Q: Hi, Can you please advise if the "Heavy Duty Crash Chain" is capable to withhold on door leaves weighing up to 800 kg (1763 lbs)? Our subject heavy doors are currently having a Dorma-TS93B door closer. However, the door closer is breaking when the doors are subjected to 40-50 mph wind-speed hits the door and cause damages on the door closer and on the backside wall as well. Therefore, we want to install heavy duty crash chain to save the door closers from breaking and stop the doors at approx. 90degress so the opening force created by the strong winds won’t reach to the door closer and break it. How should we attached the chain plate to the frame and to the door leave i.e. if the chain needs to be through-bolted to the door with a backer plate and fastened to the frame with multiple tap and die machine screws (as opposed to self-tapping), can you please advise what type of bolt, screw will work with your chain system?
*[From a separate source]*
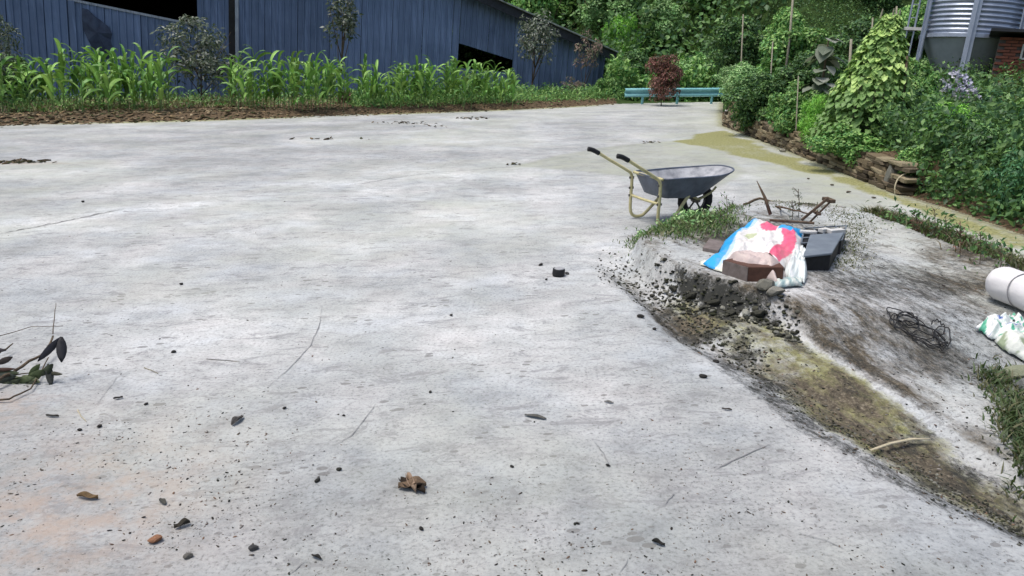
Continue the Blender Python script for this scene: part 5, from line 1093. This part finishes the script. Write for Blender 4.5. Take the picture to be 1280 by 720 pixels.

In short, we have about 67 exterior doors which some of them (almost half of 67 doors) are very heavy as mentioned above and they are subjected to 40-50 mph wind speed, therefore their door closers break and this cause damages on the backside wall. We want to stop the door at somewhere 90 degrees so the door closer arm does not receive any load comes from swinging door by the wind. The door is 1000 mm wide. Some doors are manufactured from 6 mm thick metal sheet. Some doors are hollow metal which they are about 1.5 mm thick galvanized steel. Attached the typical drawings of the doors:

Download File

Can you please inform what length of chain can fit on these doors and advise on how to attach the chain to the doors considering their weigh and wind speed that will create an additional force on the chain mechanism… Pls, contact me via my email below for any clarification. Ali Poland

A: Happy to help. But first - Are you sure your weight calculation is accurate?